Extended Data Fig. 9. Spatiotemporal properties of all discrete gesture decoder convolutional filters.

a, Index of channel with max root mean square (RMS) power (n = 512 convolutional filters). Here and in all other panels in this figure, the triangles at the top mark the values of the 6 example convolutional filters from Fig. 4b (blue triangles) and the 6 example putative MUAPs from Fig. 4c (orange triangles). b, Number of channels with RMS power within 50% of the peak channel. c, Peak frequency response of the channel with max RMS power. d, Bandwidth of the channel with max RMS power (see Methods).

Extended Data Fig. 10. Influence of early stopping during personalization.

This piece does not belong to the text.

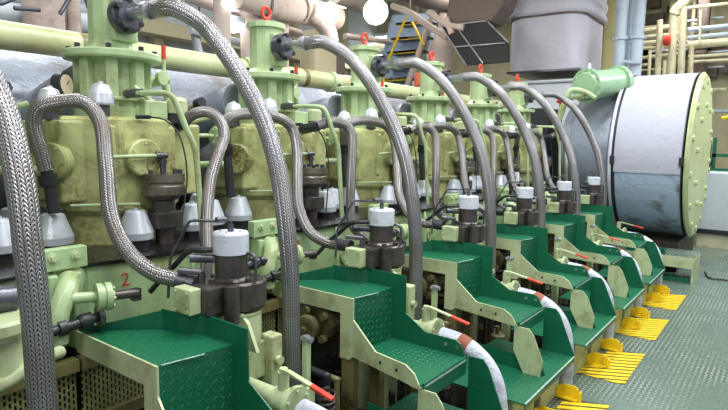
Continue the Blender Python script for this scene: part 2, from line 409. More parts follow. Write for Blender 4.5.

In this figure, we employ early stopping during personalization to disambiguate the role of more personalization data from increased fine-tuning iterations as well as to mitigate regressions among the best-performing users. Specifically, we used mean CER on held out test data as a selection criteria for epoch-wise early stopping. Aside from early stopping, the setup here is identical to that in Fig. 5b,e,f) of the main text. Overall, results are very similar to Fig. 5 of the main text, indicating that the increase in personalization data is the primary driver of improved performance. Regressions among the best-performing users are now absent. Note also that we do not have separate validation and test sets, so these results should be understood as validation performance. a, Same as Fig. 5b of the main text, except with the inclusion of early stopping during fine-tuning. b, Same as Fig. 5e of the main text, except with the inclusion of early stopping during fine-tuning. Compared with Fig. 5e, transfer of personalized models to other participants yields overall smaller regressions likely because early-stopped models remain closer to the pre-trained model. c, Same as Fig. 5f of the main text, except with the inclusion of early stopping during fine-tuning. Regressions exhibited by a few of the best performing users in Fig. 5f are now absent due to early stopping. We show the range of Pearson correlation coefficients for each fit and the median p-value (two-sided test); maximum p-value over all fits is 0.020.